Wie haben Menschen im Mittelalter Glasmalereien gesehen? Wer hatte Zugang, sie zu sehen? Wie haben sich Sichtweisen historisch verändert? Wie kann man digitale Medien nutzen, um die oft in großer Höhe angebrachten Kunstwerke, die noch heute viele Menschen faszinieren, für eine breite Öffentlichkeit rezipierbar zu machen? Diese und viele weitere Fragen werden unter dem Generalthema „Sichtbarkeit“ auf einer internationalen Fachkonferenz diskutiert, zu der das deutsche Corpus Vitrearum Medii Aevi (CVMA) im Juli nach Erfurt und Naumburg einlädt. Das Corpus Vitrearum mit derzeit 14 aktiven Mitgliedsländern wurde als internationales Projekt 1952 unter dem Eindruck der Zerstörungen der Weltkriege gegründet und widmet sich seither der Erforschung und Erhaltung von Glasmalereien als zentralem Kulturerbe des europäischen Mittelalters.

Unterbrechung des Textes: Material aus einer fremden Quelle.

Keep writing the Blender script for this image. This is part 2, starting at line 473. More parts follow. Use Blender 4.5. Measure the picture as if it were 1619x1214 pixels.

Eröffnet wird die Fachkonferenz von Prof. Dr. Dr. h.c. mult. Christoph Markschies, Präsident der Union der deutschen Akademien der Wissenschaften und der Berlin-Brandenburgischen Akademie der Wissenschaften: „Man steht als Laie überwältigt vor der bunten Farbsymphonie mittelalterlicher Glasfenster, wie sie sich in Kirchen finden, die das CVMA bearbeitet. Nach einer Weile kommt zur Überwältigung die Neugier wissen zu wollen, was auf den bunten Scheiben dargestellt ist und warum es da abgebildet ist. Natürlich werden die Wenigsten, die sich das fragen, sofort die großartigen Bände des Corpus zur Hand haben, aber die berühmten kleinen Broschüren, größeren Kirchenführer und mündlichen Erläuterungen vor Ort gelingen ja nur auf Grundlage dieser Arbeiten. Ein Glück, dass man viele der Fenster auch über das Online-Angebot des CVMA betrachten kann. Und Manche lesen hinterher auch dann, wenn sie keinen kleinen Kunstführer über das Gebäude mit den Fenstern schreiben wollen, die herrlichen Bände des CVMA. Ich gehöre dazu.“
Das Generalthema der Tagung umfasst neben kunsthistorischen Aspekten auch technologische und konservatorisch-restauratorische Kernfragen. Diese betreffen die Untersuchung materialtechnischer Innovationen ebenso wie etwa die Frage, wie fragmentarisch erhaltene Glasmalereien so wiederherzustellen sind, dass sie ihr historisches Erscheinungsbild bewahren und zugleich ihre ursprüngliche Qualität wieder wahrnehmbar wird. Die – sehr aktuellen – politischen Dimensionen des Themas „Sichtbarkeit“ von kulturellem Erbe zeigen Vorträge über die Glasmalereien in der Ukraine und über den Umgang mit Verglasungen aus der Kolonialzeit in Shanghai.
Zentraler Tagungsort ist – in Kooperation mit der Universität und der Hohen Domkirche St. Marien – das Erfurter Domareal. Ein Konferenz- und Exkursionstag führt zudem nach Naumburg. Beide Städte verfügen über ein besonders herausragendes Erbe an mittelalterlichen Glasmalereien und stehen exemplarisch für beispielgebende Restaurierungsanstrengungen in den letzten Jahren. Gerade die jüngst abgeschlossene Restaurierung der Glasmalereien des Naumburger Doms, an der die Potsdamer Arbeitsstelle des CVMA beteiligt war, sowie die laufende Restaurierung der bedeutenden Erfurter Domchorfenster sind hier zu nennen.